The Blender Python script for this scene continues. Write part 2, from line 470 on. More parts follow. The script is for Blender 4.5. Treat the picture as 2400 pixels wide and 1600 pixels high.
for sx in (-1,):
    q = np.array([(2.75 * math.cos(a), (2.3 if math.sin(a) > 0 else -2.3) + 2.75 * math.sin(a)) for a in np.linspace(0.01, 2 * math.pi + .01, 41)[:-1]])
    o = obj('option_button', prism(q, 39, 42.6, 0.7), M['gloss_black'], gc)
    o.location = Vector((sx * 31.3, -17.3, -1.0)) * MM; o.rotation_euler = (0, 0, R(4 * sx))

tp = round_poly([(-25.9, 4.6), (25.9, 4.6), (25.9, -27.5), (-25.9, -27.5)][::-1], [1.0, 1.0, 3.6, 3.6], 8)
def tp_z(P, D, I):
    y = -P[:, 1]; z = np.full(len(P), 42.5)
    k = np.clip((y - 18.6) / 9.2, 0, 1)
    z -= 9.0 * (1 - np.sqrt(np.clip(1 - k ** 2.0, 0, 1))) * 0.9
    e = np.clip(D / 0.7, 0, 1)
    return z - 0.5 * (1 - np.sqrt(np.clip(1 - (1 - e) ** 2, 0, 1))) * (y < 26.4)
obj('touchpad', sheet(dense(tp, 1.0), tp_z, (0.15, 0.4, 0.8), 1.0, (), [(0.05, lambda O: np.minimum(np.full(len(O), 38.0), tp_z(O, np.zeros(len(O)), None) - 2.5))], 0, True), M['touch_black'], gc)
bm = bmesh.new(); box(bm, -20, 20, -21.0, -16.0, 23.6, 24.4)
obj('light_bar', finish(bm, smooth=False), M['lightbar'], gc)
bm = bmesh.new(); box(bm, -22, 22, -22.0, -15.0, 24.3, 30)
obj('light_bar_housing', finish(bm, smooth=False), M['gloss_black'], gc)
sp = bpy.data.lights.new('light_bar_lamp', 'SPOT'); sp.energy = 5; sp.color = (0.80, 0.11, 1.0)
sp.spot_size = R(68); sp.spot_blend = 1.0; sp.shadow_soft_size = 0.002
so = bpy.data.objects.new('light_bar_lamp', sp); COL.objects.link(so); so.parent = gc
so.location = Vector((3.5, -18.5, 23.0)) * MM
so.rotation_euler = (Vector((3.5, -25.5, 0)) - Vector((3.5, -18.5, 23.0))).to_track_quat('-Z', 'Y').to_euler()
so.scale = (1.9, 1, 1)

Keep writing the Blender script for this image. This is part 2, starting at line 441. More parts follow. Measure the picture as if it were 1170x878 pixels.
==========
* **Instruction**
Quote the records from their first line to the line with "o.location = Vector((sx", inclusive, without adding or dropping anything.

* **Completed exercise**
The Blender Python script for this scene continues. Write part 2, from line 470 on. More parts follow. The script is for Blender 4.5. Treat the picture as 2400 pixels wide and 1600 pixels high.
for sx in (-1,):
    q = np.array([(2.75 * math.cos(a), (2.3 if math.sin(a) > 0 else -2.3) + 2.75 * math.sin(a)) for a in np.linspace(0.01, 2 * math.pi + .01, 41)[:-1]])
    o = obj('option_button', prism(q, 39, 42.6, 0.7), M['gloss_black'], gc)
    o.location = Vector((sx * 31.3, -17.3, -1.0)) * MM; o.rotation_euler = (0, 0, R(4 * sx))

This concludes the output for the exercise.